Bob Henry Baber, a former mayor of Richwood and several times a candidate for statewide office, appears to have won the mayor's race -- and his win couldn't be any closer.

Baber garnered 104 votes. Second-place finisher Glenn Weiler got 103.

Weiler has until 7 p.m. Wednesday to contest the results before they become official, City Clerk Abby McClung said.

Ten men ran for mayor, all promising, win or lose, to chip in to help the struggling 2,000-person Nicholas County city turn its fortunes around.

Weiler, who moved from California to Richwood about a year ago, led in the immediate aftermath of last week's election. When votes were counted last Wednesday, Weiler led 102 to 100 over Baber.

But, after provisional ballots were counted, Baber prevailed, McClung said.

Incumbent Mayor Bob Johnson came in third with 82 votes; Drexel McMillion, a service station owner had 81; and John McClung, another former mayor, had 49.

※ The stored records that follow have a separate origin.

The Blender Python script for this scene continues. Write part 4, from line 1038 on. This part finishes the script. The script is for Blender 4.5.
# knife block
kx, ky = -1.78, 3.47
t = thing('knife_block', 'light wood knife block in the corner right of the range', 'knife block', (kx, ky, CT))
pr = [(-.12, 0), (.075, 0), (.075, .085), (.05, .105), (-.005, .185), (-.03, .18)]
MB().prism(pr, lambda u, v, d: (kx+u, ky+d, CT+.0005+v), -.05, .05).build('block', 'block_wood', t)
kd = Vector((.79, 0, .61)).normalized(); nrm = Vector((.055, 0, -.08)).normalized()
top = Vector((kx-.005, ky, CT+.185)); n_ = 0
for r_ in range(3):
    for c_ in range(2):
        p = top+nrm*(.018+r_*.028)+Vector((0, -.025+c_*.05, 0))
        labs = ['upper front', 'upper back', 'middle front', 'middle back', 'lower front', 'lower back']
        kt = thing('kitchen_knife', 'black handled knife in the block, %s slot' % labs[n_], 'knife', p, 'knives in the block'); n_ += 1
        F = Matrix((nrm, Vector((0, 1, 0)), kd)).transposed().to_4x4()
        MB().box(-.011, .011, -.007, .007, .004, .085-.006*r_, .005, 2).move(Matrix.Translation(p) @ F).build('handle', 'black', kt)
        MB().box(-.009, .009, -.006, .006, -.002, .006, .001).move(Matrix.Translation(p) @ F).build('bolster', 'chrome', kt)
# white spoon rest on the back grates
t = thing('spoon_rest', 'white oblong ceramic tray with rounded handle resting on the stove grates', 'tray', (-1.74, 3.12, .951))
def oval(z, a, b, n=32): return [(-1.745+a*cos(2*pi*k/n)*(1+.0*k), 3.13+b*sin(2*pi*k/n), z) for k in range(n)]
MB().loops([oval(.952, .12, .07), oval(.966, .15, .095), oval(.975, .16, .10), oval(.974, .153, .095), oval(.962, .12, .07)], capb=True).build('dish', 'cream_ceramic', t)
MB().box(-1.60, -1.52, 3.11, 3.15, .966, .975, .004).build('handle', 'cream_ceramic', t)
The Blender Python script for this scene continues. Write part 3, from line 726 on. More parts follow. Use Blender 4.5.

"The town has never seen anything quite like this to be honest," Baber said. "So many people running, so close, its been a really exciting, energizing time for the town."

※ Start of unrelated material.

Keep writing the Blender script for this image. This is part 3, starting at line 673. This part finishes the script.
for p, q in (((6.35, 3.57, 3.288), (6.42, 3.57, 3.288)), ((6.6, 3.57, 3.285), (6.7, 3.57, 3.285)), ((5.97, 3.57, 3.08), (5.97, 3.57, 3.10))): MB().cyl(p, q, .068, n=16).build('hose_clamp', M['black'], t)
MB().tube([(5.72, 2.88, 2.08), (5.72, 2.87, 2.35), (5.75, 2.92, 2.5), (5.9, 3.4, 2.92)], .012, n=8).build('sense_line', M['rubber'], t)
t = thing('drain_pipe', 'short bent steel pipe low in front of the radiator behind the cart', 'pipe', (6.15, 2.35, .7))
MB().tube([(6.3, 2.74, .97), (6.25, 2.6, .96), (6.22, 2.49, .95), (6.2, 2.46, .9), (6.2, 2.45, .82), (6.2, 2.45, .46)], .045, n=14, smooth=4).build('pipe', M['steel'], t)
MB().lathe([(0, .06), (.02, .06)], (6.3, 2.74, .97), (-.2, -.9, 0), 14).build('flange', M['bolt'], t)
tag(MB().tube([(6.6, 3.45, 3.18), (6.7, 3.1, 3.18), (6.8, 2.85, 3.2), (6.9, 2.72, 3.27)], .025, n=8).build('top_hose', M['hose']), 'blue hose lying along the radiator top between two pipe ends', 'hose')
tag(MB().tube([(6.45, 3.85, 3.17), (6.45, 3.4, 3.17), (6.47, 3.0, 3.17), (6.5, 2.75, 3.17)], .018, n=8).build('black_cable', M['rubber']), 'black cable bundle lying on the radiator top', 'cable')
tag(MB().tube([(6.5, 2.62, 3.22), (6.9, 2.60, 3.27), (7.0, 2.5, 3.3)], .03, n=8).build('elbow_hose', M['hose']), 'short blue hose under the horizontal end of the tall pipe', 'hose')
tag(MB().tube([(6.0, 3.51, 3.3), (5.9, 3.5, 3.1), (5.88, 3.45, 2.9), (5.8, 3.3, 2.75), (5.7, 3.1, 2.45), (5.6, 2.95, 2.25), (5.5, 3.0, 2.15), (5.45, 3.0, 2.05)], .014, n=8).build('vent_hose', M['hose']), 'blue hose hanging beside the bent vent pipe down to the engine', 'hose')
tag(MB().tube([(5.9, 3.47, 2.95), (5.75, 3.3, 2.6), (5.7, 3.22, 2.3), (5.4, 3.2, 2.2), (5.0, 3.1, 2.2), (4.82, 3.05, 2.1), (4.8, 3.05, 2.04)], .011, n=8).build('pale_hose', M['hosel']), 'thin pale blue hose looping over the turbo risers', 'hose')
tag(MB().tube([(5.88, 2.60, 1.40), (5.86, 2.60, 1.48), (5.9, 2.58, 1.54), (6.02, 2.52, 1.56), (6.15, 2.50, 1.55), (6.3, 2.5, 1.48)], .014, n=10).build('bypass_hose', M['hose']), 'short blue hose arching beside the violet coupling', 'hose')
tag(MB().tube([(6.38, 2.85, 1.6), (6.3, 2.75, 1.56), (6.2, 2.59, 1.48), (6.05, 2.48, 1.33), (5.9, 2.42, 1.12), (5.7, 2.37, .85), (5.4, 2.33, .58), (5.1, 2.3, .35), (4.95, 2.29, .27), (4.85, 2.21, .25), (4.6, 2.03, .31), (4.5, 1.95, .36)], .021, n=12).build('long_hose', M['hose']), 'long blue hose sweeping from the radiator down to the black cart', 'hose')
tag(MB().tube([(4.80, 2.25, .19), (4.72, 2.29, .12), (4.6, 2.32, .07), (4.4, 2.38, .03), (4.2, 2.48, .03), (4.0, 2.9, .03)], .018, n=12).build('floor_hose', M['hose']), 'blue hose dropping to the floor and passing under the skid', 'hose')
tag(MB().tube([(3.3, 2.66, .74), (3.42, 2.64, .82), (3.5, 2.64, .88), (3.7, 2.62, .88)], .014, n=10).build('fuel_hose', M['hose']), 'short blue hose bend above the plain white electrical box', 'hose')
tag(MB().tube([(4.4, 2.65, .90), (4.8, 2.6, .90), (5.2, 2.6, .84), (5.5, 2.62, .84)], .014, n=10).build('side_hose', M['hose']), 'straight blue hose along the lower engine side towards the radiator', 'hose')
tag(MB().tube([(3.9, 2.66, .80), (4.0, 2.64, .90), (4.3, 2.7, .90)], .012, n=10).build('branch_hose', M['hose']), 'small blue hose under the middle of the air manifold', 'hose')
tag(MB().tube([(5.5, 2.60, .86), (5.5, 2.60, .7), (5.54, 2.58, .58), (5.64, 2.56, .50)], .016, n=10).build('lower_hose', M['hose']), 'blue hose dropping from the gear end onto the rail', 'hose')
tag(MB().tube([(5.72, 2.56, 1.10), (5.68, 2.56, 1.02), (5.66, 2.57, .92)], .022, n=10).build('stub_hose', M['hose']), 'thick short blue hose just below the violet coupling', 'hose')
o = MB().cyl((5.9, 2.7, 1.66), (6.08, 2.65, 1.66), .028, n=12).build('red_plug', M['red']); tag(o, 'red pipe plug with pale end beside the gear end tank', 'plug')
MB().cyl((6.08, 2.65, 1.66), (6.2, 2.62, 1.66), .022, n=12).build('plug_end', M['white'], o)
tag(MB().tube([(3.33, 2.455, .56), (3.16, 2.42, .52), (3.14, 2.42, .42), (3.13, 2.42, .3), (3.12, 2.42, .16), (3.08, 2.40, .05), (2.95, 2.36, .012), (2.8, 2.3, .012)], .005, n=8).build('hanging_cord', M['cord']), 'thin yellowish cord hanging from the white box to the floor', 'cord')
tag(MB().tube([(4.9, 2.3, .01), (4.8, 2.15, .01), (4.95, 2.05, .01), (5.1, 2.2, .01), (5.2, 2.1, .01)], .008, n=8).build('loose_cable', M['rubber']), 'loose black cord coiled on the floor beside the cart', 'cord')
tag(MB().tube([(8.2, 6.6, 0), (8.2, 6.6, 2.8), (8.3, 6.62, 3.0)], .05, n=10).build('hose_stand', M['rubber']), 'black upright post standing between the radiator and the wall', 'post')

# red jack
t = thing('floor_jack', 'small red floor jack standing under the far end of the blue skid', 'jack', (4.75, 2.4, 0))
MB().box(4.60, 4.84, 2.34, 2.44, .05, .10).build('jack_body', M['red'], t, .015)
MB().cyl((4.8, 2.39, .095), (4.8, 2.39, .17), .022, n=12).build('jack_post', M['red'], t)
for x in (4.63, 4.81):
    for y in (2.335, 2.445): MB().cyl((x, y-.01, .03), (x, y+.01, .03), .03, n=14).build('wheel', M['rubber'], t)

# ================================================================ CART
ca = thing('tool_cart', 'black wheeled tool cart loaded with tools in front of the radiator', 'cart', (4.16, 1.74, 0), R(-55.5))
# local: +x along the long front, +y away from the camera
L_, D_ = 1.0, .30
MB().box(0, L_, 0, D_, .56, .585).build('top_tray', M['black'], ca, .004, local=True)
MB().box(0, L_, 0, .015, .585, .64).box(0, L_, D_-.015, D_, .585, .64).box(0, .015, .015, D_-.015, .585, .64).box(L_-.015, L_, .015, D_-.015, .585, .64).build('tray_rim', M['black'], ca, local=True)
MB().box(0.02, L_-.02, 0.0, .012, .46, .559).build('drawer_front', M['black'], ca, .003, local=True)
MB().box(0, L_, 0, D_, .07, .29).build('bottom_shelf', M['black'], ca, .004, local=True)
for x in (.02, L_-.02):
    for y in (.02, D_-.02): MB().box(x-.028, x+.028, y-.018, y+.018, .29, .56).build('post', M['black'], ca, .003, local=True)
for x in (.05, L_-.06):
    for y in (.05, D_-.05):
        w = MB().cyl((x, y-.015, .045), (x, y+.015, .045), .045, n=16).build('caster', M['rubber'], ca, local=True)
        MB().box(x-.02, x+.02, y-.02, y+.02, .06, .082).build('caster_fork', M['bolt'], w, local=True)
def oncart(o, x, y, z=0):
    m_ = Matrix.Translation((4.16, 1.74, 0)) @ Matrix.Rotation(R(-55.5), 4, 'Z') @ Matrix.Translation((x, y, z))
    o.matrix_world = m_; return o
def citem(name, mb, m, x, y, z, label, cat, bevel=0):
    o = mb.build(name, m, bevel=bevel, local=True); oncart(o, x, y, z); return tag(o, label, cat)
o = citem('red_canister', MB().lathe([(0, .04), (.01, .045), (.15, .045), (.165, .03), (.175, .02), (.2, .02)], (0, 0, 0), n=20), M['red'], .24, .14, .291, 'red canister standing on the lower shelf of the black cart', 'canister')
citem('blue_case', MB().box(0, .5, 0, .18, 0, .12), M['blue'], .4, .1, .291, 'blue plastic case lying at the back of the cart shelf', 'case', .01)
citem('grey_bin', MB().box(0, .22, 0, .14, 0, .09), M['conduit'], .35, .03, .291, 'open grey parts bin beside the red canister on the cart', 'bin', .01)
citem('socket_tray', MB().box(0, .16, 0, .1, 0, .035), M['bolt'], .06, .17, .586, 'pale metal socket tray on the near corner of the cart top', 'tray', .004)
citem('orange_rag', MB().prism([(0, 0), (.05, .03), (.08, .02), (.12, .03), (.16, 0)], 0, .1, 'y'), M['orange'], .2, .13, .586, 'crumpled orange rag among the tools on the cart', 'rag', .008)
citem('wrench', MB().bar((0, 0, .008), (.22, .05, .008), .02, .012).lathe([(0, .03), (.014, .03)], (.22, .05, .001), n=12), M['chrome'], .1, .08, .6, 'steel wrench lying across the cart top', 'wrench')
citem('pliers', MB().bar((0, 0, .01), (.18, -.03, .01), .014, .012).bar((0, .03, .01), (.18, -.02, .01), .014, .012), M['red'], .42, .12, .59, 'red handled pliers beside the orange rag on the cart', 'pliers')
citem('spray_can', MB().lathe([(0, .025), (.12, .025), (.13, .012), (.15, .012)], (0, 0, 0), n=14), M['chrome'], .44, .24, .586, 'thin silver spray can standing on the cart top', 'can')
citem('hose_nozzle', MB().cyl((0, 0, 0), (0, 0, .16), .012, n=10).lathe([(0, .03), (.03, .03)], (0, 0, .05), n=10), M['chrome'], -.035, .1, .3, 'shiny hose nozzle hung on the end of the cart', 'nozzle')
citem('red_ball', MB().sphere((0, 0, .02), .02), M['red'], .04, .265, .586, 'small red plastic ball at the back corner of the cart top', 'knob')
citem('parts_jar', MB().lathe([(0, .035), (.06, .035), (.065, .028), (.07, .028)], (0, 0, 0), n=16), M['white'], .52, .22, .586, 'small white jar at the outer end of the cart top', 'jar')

Richwood, like so many Southern West Virginia communities, is struggling with fading coal and timber industries and an abandoned downtown -- its Main Street has two occupied storefronts, and about two dozen shuttered ones.

Baber ran a campaign, featuring hand-painted yard signs, in which he promised to be aggressive in fighting for state and federal grants to try to bring new businesses and investments to the town.

He was previously mayor of Richwood from 2004 to 2007. He resigned to take a position at Glenville State College following a scuffle with the town recorder, just before impeachment hearings against him were set to begin.

Richwood is struggling to deal with dozens, if not hundreds, of condemned and crumbling houses, a water system that leaks more than two-thirds of the water it pumps, and, like so much of West Virginia, a local economy with far too many opioids and not nearly enough jobs.

But Baber is optimistic that the town is on the rise, thanks to its location at the gateway of the Monongahela National Forest.

"There is no town in the U.S., anywhere, sitting at the edge of a resource like that, where everything is for sale for 10-cents on the dollar," Baber said.

"You know how people always say, 'Gosh, I wish I would have bought there, I wish I would have known?'" Baber asked. "Richwood is that town. We are the Aspen of the East -- Aspen was a dead mining town, Richwood is in the process of roaring back."